Delicious

Dates: The Hip Sweetener

Dates are not a new discovery, but at least in the Western world, they’ve been neglected for a long time. Now, both pro and home bakers are experimenting with the fruit to get healthier, but still delicious treats. Archaeologists have found evidence of dates from thousands of years ago. While we don’t know if ancient people were cultivating the date palm, they were definitely eating them, especially in Syria and Egypt. By the time of the Gilgamesh Epic, a text from 2100 BCE, dates were being cultivated. The fruits were so important you can find images of them engraved on seals. Traditional recipes include date-stuffed cookies (known as Ma’amoul or Kleicha, depending on the region) and tagine, a Moroccan stew with meat and dried dates.
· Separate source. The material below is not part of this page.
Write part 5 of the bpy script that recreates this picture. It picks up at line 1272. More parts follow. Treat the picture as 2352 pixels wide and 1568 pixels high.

Dates came to America in the early 20th century thanks to Walter Swingle, who was sent out by the government to find new and exciting crops. Today, the US mostly grows two kinds of dates: the deglet noor and medjool. The deglet noor is smaller and drier, so it’s good for baked goods, while the medjool is plumper and often stuffed or eaten as is. 

Dates contain a lot of sugar, and the sugar content gets more concentrated the dryer the date is. Bakeries make date sugar or date paste for various baked goods. Date sugar is made by grinding up dehydrated dates, making a sugar that has a slightly butterscotchy-flavor. The presence of fiber leaves behind a slight grit that doesn’t dissolve. You use date sugar just like regular sugar. Keep in mind that date sugar is different than date palm sugar, which is made from the sap of the date palm tree. It doesn’t contain any fiber. Date paste is made by soaking dates in water and pureeing everything. It’s a good substitute for other liquid sweeteners like honey and maple syrup.  

While dates are not radically different from other sweeteners like honey, they have some health benefits. Dates have a nice amount of fiber, which helps with gut health and that “full” feeling, while they also contain minerals and vitamins like copper and potassium. Switching to dates in whatever form you like (sugar, paste, or as is) won’t significantly lower your sugar content, but if you’re looking for natural sweeteners, it’s a good choice.